How Media & Entertainment Industry Are Leveraging Cloud Computing

Media and entertainment customers face industry-wide transformation, with companies reinventing how they create content, optimise media supply chains, and compete for audience attention across streaming, broadcast, and direct-to-consumer platforms. Like many people when first introduced to the idea of cloud computing, the media and entertainment industry has been hesitant because of concerns over privacy and security. However, in this section, we look at how the advantages of using cloud computing are helping the M&E industry.

(1) Agility, Speed and Continuous Expansion: Agility, Speedier Time to Market, and Continuous Expansion of Content are important in the M&E industries. To stay competitive, content creators in the M&E sector are under pressure to produce and (or) distribute original content more frequently and faster. Without the cloud, it would be almost impossible to store, manage, and deliver these huge quantities of digital content in an agile, dynamic and cost-effective manner.

(2) Scalability And Flexibility: Today’s consumers of media and entertainment content expect flexibility and choices. In addition, consumer demand is unpredictable, with spikes and surges in viewership that has to be dealt with in real-time. The on-demand characteristics of cloud computing provide the levels of scalability and flexibility that the M&E sector needs to cost-effectively meet volatile demand, automatically spinning servers up and down as demand ebbs and flows.

(3) Cost-Effective: Cloud computing in the media and entertainment industry offers opportunities to contain technology and storage costs to balance the rising costs in other areas. By shifting from a CAPEX model to the cloud’s OPEX model, for example, M&E companies can reduce their sunk costs in storage and delivery technologies and infrastructures. Also, using the different tiers of cloud storage SLAs for their hot vs. cold digital assets can reduce storage costs considerably for M&E companies.
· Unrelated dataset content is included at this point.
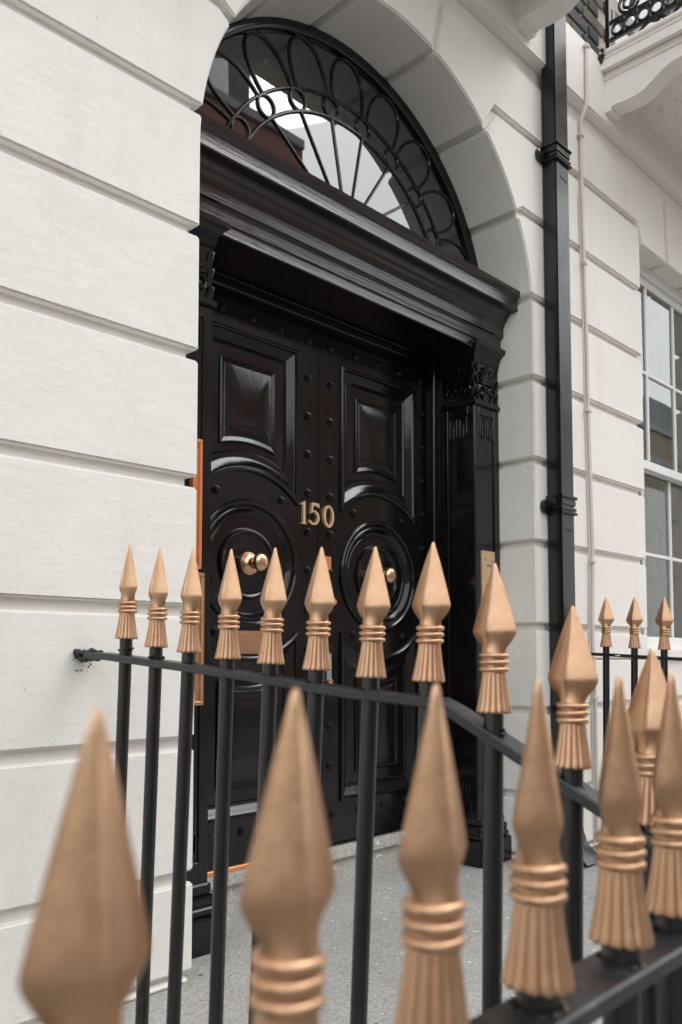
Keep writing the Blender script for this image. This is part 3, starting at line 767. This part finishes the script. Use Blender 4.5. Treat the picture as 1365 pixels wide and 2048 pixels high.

(4) High Production Performance, Minimal Downtime: High streaming performance, with minimal delays and downtime, is critical both in terms of user experience as well as advertiser expectations. A six-second delay in streaming an ad for a hit show, for example, can cost a media company hundreds of thousands of dollars that they have to give back to the advertiser. The cloud provides ample opportunities for dispersed and redundant architectures that support high availability and high-performance SLAs, such as multi-region, multi-cloud, and hybrid deployments.

(5) Improved Collaboration: One of the biggest advantages for people working in media and entertainment is to use cloud computing to collaborate within companies or with creative talent across the world. The cloud opens up doors to hand off projects to other creators to expand collaborative efforts. Current advancements can even allow real-time collaboration to work with colleagues across different cities on the same project frame-by-frame with full compositing and visual integration.